God is een man van eer. Hij zoekt het respect van zijn mensen. Maar hij is niet een man van eer als Achilles, als rapper. Hij zoekt zijn eer in een kind. Een kind in een kribbe is het teken van zijn eer. En het rare is het werkt. Het
werkt bij
ons, als wij hier vanavond samenkomen. Maar allereerst werkt het bij de
engelen. Want de engelen van Gods hemel worden geroerd door
God, hij maakt wat los bij hen. Zoveel zelfs dat ze God gaan loven. Ere
zij God
in de hoge, zingen de engelen. Wij denken misschien dat de engelen
speciaal
voor de herders zingen. Dat denk ik niet. De engelen zingen natuurlijk
voor
God. God verwerft opnieuw het respekt van zijn engelen. Dat is wat de
engelen
laten zien, wat ze te melden hebben: een kind in de kribbe, dit is de
daad
waardoor God eer bij ons verdient. Ere zij God in de hoge.

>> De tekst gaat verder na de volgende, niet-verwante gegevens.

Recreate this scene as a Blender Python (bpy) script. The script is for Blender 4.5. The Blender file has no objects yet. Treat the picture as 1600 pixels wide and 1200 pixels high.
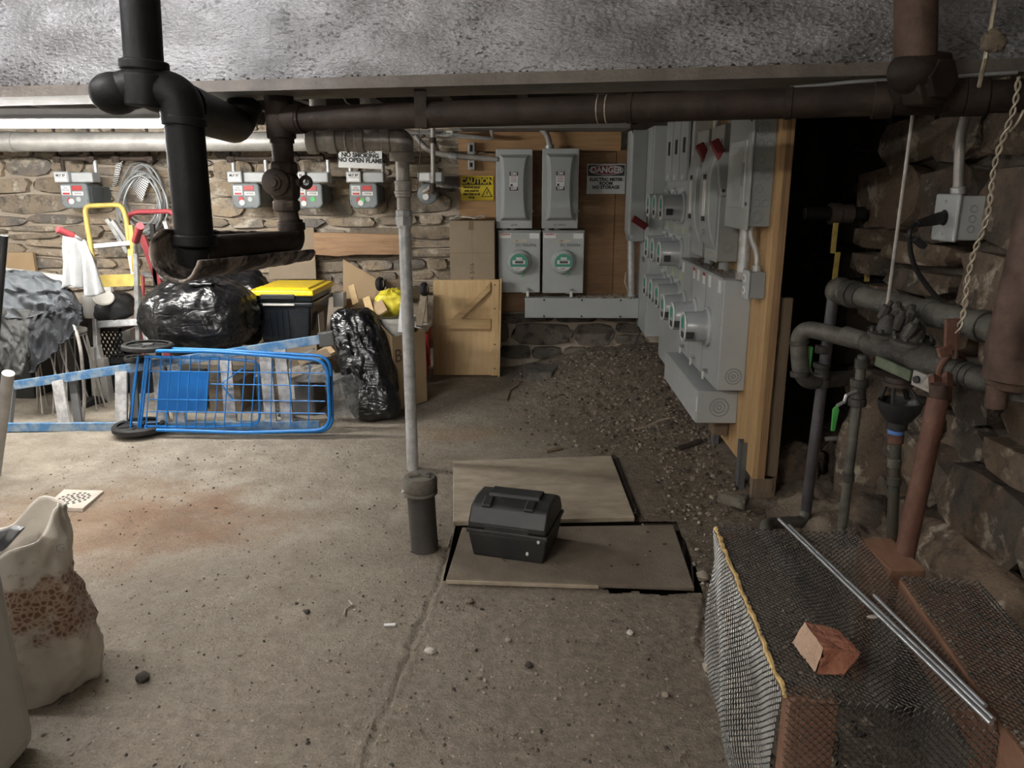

En de
herders zien
het en denken: een kind in de kribbe, is dat de eer van God ? en dan
gaan ze
kijken en het eindigt ermee dat ook zij God prijzen en loven. De
lofzang die in
de hemel begint, wordt op aarde voortgezet. In Troy - en ook in het boek dat aan de film
vooraf ging - wordt kritiek geleverd op Achilles: dat doe je toch niet,
je zo
door je wrok laten meeslepen. Ook de wreedheid van Achilles die erin
voorkomt:
dat doe je toch niet. Je zou kunnen zeggen: boek en film tonen de
tomeloosheid
van de Achilles en laten het proces zien dat hij tot inkeer komt, zijn
wrok
laat varen, zijn wreedheid opzij zet. Dat is de beschavende,
humaniserende
tendens in boek en film. Het is kritiek, maar een kritiek die er van
uit blijft
gaan dat in kracht en heldendom je eer ligt. Dat is de wereld waar jij
kijker,
jij lezer in leeft. Je kan blijven in de wereld van Achilles. In de wereld van eer die afgedwongen wordt door macht van geweld. Over waar je recht op heb en wat je toekomt. En ja, je kan daar ook een matigende kracht zijn, maar dan ben je toch een beetje als het gangsterliefje, dat haar vriend oproept toch niet zo veel geweld te gebruiken. Met het evangelie wordt een heel ander boek
opgeslagen. Een God die zijn eer zoekt in een kind in een kribbe. Die
aansluit
bij de deur die het kind in ons hart opent. Wat Christus bij ons
oproept. Dat
is een wereld waar je ook in kan stappen. En waar het plotseling over
barmhartigheid gaat, over liefde zomaar en waar zelfs in verdriet een
zin kan
worden gevonden. Dat is een hele andere wereld. Dat is een wereld waar
de
spiritualiteit van Christus je toe uitnodigt. Laat Achilles maar lekker
mokken
in zijn tent. Kijk naar het kind en laat je dan meevoeren door je hart. Vanavond op dit uur voor het donkerste van de nacht, komen we hier bij elkaar, om te kijken naar het kind in de kribbe. Want vannacht willen we het wonder van dit donkere uur zien. Ons laten verlichten door het kind in de stal, luisteren en mee zingen met de liederen over engelen en herders. Horen naar de woorden van God die de donkerte van ons verlicht. Proberen onze handen te vouwen en te bidden. Vanavond
komen wij hier samen. Omdat ons hart het nodig heeft. Omdat de engelen
van God en het kind in de kribbe ons zo mooi maken. omdat wij ergens
hopen dat Gods vrede en Gods zegen met ons is.